El silbido nacional

España era una ficción, como ha quedado demostrado y usted contempla diariamente. La hispanidad es un concepto rancio, propio de colonialistas, que requiere que las estatuas de Colón sean derruidas, que el hombre se muriera antes de poder traer esclavos no empece para que la armada de la memoria proceda a la correspondiente “damnatio memoriae”.

Afortunadamente, siempre nos quedarán las fiestas del Pilar. Ese sorprendente sitio donde las derechas empiezan las fiestas con un himno de Labordeta; las pijas y las obreras se visten los mismos mantones mientras procesionan hacia la virgen. Ese sitio donde anarquistas y guardias civiles comparten en el Tubo viandas y tapas (una de ellas de afamado nombre: Guardia Civil).

Aragón también fue taifa. Desde las legiones de Cesar Augusto a los reyes aragoneses tan sutiles que hacían campanas con las cabezas de sus nobles, pasando por el rey moro correspondiente, hicieron de su capa un sayo, hasta que un príncipe renacentista con cierta visión estratégica, al modo Maquiavelo, se puso a construir España con una castellana. Cierto; los aragoneses somos culpables.

Quizá ayudara más tarde que no fueron borbones quienes suprimieron nuestro fuero aragonés, sino un Austria pelín terrorista (Felipe II), lo que quizá ayudó a que abundaran ilustrados y liberales más que los abundantes carlistas que pululan por la piel de toro.

De hecho, en Zaragoza aún se celebra con fiestas en los parques la “cincomarzada”, fecha que recuerda la derrota que los zaragozanos infringieron a los carlistas procedentes de Cataluña (Gandesa).

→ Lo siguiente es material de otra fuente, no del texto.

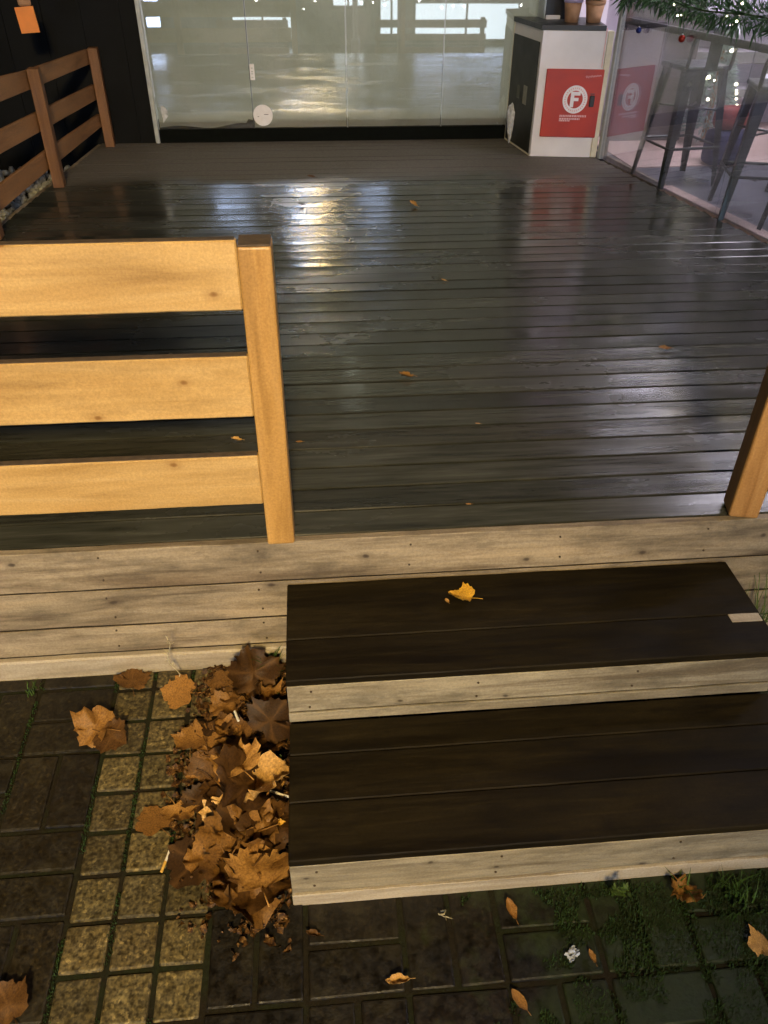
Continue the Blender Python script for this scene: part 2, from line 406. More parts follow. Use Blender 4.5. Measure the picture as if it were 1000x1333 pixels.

Por cierto, ahora que el estado de derecho español debe pedir perdón por todas las felonías históricamente perpetradas requiero a Pedro Sánchez que pida perdón por el ajusticiamiento del Justicia de Aragón en el siglo XVI.

Sostenía Ramón y Cajal, nacido aragonés aunque muerto navarro, quizá porque a algún político le conviniera cambiar el mapa electoral: “Amemos a la patria, aunque no sea más que por sus merecidas desgracias”.

Otro filósofo de su tiempo aseguraba que si las izquierdas hubieran gritado algún “viva España” les hubiera ido mejor. Probablemente exageraba e ignoraba razones culturales, económicas y de clase que estaban tras el conflicto civil que nos empreñamos en rememorar. Pero, por si acaso, Carrillo plantó la bandera el día que pudimos empezar a pensar en una patria constitucional.

Pero eso, ya se sabe, fue en la traidora transición que anegó los viejos anhelos de los varios fueros. Dónde va a parar: “Dios y leyes viejas” suena mucho más moderno que un estado de derecho.

En consecuencia y puestas las cosas en su sitio, desde hace años, se celebra el 12 de octubre el “día del silbido nacional” que nos empeñamos en rememorar año tras año.

Naturalmente, el silbido es acompañado de las correspondientes decisiones políticas. El estado liberal español nació gracias a la Guardia Civil, Correos y el Ferrocarril. En un cuadro de diputados venales y cuneros, éstas eran las únicas instituciones -la seguridad y las comunicaciones- que representaban en todas partes al Estado.

Es por eso que conviene poner fin a tal atraso: La Guardia Civil debe ser retirada; Coreos ya no existe prácticamente y tenemos que trocear el ferrocarril en infinitas “rodalíes” (cercanías) que hagan desaparecer cualquier atisbo de servicio público estatal del mercado político y social.

España no era bonita, ni diversa, ni sorprendente: simplemente, no existía y nos hemos engañado escribiendo grandes odas y mejores gestas para ocultar su ausencia.

Don Luis Aragonés, cuya patria era Hortaleza, que no era progresista, pero sí muy listo, bautizó a la selección campeona de futbol como “La roja” (cosa que por cierto molestó mucho a los chilenos, que esos si eran La roja de toda la vida). Quería el sabio que no se le rebrincara nadie ni le silbaran el himno cuando recorría los campos de futbol.

“España camisa blanca de mi esperanza. Buscando… donde entendernos sin destrozarnos, donde sentarnos y conversar”. Lo escribió Blas de Otero, que al citar a España queda convertido en reaccionario, cosas de la vida.

Probablemente, ustedes crean que el cronista también lo es. Pero me pasa como a Monterroso: “cuando se despertó, el dinosaurio todavía seguía ahí”: tenía forma de silbido nacional y lema carlista, de desprecio constitucional. Pero todo, naturalmente, será para bien, faltaría más.